In another poem, titled “Vasare” (Calves), he writes:
Amhi vasare vasare, muki upasi vasare
Gaya panhavato amhi, chor kalatat dhar
Tapa tapa gham unarato, unarato bhuivar
Moti pikavato amhi, tari upasi lekareWe are calves—dumb, hungry calves
We tend to cows, but thieves walk away with the milk and cream
We sweat and sweat on fields, we cultivate pearls,
But our children go hungry.
Kalamb was a sensitive man. A Dhangar (shepherd) by caste, a nomadic tribe in Maharashtra, his poems are rooted in the region’s rustic culture and offer invaluable insights into an average Indian farmer’s life. They are a reflection of the changing socio-economic, political and ecological landscape of rural India.
In another poem titled “Lek” (Daughter), he showcases the worries of a father who is a farmer. While the poem carries deep patriarchal undertones, it explains the structural social problems of Vidarbha, which once was a feudal region; though things have changed or are changing, caste and class animosities still subtly prevail. In “Itihaas” (History) he questions time for preserving only the glorious history of the rich, while wilfully burying the resilient struggles of the poor.
He wrote for farmers, and he wrote about them. It is a pity that his identity as a farmer quashed the poet in him. But he will, one can only hope, live on in his verses of revolt.
Kalamb wrote on small chits of paper, never preserving his work. He memorised all his poems and would sing them lyrically whenever his friends urged him to. After he was gone, his eldest daughter, Usha, meticulously searched for those chits in his trunk, bags and at his friends’ homes. She could find only fifty-odd verses of the several he wrote.
Most of these bring to us the small universe of a Berar farmer, forced to perpetually borrow money for all his needs, and who lives with the angst of being unable to repay it. Kalamb was pained by his tribe’s crumbling lives: a farmer lives and dies in debt, exploited by the market and the political class, beleaguered by fledgling farms, where even when production goes up the income rarely does. He was, as his poems strongly indicate, also intrigued and agitated by the social ills and superstitions pervading rural life, the slow pace of much-needed social reforms.

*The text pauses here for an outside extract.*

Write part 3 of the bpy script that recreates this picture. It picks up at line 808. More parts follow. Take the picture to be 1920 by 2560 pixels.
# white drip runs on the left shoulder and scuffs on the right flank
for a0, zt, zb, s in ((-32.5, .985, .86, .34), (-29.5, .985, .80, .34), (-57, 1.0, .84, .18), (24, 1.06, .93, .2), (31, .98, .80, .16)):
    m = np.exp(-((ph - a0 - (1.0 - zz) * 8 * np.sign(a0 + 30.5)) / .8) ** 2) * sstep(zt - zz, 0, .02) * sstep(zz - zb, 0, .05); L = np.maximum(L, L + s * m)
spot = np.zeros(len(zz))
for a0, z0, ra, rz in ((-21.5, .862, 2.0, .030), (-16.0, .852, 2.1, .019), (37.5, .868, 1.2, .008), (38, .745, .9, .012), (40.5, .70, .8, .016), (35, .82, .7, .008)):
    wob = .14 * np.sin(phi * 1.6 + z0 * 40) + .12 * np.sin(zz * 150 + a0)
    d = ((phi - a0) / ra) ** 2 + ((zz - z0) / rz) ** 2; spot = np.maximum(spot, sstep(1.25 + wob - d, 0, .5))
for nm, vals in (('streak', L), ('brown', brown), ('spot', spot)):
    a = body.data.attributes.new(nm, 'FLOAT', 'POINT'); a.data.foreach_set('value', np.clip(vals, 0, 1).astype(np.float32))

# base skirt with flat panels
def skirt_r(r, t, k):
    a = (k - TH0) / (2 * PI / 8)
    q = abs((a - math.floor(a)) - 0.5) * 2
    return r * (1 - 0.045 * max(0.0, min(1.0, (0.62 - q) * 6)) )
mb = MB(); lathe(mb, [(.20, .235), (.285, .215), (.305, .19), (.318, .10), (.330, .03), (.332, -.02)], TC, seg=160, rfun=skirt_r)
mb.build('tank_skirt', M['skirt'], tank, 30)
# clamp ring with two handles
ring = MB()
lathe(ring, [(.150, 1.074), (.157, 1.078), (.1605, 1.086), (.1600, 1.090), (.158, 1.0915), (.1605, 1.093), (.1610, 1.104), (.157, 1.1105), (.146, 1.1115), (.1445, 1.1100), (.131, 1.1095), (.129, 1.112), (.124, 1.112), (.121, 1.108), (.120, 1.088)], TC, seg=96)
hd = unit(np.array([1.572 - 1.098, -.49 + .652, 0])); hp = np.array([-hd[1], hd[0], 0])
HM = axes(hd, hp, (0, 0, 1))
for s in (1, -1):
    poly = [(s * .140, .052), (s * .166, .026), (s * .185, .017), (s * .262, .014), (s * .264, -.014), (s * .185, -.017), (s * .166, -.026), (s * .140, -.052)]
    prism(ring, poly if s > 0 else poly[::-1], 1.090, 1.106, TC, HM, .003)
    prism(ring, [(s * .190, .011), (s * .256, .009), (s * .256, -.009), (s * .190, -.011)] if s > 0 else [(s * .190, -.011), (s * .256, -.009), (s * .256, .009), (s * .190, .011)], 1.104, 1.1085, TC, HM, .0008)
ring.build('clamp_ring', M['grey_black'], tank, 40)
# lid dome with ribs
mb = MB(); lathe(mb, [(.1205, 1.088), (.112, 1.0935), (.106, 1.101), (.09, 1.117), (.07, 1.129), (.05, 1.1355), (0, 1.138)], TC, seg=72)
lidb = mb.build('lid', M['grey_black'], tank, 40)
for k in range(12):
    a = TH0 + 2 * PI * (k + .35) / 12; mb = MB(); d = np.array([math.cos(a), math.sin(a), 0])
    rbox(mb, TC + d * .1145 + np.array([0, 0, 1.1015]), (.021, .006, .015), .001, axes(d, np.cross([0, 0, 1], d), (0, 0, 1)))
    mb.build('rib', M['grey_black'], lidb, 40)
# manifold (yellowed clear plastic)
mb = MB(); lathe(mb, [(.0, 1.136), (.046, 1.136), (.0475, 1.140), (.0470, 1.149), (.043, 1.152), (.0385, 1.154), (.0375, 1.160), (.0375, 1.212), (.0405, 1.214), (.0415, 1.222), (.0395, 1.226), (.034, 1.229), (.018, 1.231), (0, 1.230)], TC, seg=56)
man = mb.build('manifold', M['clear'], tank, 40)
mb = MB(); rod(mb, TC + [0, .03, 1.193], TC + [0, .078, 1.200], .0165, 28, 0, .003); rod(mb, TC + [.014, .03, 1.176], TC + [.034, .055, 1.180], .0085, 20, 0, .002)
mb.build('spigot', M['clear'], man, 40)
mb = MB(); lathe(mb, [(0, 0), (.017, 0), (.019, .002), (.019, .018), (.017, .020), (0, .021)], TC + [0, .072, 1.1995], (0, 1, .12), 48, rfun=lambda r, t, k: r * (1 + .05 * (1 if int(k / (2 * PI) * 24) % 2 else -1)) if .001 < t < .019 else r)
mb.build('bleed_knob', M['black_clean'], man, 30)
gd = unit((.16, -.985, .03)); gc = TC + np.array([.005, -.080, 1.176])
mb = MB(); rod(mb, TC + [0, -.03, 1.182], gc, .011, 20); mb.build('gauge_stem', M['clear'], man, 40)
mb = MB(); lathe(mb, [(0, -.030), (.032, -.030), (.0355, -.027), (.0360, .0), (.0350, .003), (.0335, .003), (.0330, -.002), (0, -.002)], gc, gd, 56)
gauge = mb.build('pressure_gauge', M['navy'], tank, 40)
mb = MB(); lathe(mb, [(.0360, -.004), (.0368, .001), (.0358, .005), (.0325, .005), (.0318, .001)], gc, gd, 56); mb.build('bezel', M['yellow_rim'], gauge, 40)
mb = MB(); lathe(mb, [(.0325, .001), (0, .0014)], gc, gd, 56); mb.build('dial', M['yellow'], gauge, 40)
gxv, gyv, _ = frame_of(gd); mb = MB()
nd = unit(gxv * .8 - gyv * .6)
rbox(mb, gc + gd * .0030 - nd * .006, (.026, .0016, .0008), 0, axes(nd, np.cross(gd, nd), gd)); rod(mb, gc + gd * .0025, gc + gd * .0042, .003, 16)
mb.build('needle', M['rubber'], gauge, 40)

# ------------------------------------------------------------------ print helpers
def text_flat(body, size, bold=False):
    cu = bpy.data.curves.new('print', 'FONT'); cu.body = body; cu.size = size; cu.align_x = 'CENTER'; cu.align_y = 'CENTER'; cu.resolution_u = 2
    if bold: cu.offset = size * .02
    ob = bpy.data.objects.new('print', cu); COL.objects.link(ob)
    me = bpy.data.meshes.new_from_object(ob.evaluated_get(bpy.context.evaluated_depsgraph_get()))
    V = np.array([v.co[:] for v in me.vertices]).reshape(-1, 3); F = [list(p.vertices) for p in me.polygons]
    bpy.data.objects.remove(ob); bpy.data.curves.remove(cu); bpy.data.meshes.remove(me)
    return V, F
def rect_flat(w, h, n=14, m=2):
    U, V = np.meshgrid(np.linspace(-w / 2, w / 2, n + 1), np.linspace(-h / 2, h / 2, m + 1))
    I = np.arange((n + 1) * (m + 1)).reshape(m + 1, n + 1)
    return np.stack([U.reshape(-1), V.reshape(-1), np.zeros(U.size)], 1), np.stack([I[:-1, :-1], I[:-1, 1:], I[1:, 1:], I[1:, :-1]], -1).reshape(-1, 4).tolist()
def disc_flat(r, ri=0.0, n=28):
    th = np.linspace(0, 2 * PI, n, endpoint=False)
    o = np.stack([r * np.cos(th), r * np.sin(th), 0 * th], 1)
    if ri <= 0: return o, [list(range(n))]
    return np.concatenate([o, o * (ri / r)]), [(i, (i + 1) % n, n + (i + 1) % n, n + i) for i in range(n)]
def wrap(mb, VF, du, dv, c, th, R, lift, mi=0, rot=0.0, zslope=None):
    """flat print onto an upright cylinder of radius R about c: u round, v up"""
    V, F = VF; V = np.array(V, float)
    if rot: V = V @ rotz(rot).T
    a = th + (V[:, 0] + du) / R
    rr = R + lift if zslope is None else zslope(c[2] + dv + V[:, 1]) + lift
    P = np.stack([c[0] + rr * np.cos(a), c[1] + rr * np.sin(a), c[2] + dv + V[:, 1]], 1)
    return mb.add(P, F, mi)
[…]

Usha would tell me days after his death that her father wrote whenever he was in a pensive mood. She was, and remains, sorrowful that her father did not give her a chance to financially support the family. She eventually got a government job to support the household.
It is not the event of Kalamb’s death that I seek to chronicle in this book, but the harrowing life of a farmer, which is what his poems portray. His deep, philosophical musings aptly capture the acute distress plaguing vast sections of the Indian peasantry.
In over two decades of my journeys into Vidarbha and across the country’s dusty countryside, I stood witness to human grief, struggle, brave fight-backs and several complex, crumbling worlds within that world – things that I hope to show in this narrative.
Around the mid 1990s, a liberalised and globalised economy engulfed great many unsuspecting farmers in problems that were beyond their comprehension, triggering suicides that surged in the early 2000s. In the cotton hinterland, I was waking up to life and living against the backdrop of premature deaths of young and old farmers and a new India taking shape in the new millennium. India’s economy was now fuelled by sectors other than agriculture, like services.
Local farmers’ markets were invaded by global markets, like that of cotton or food. Rapid upward economic mobility of sections of the population was creating newer inequalities, leading to a perception among the peasantry that they were losing out. The fast-changing economic conditions were also altering long-held social equations.
Landed farmers, once among the respected classes in a village economy, were now unable to meet their ever-growing needs, while the non-landed classes, absorbed in the unorganised service economy, migrated out of their villages to urban centres for better wages and work, doing marginally better than they once did as farm labourers.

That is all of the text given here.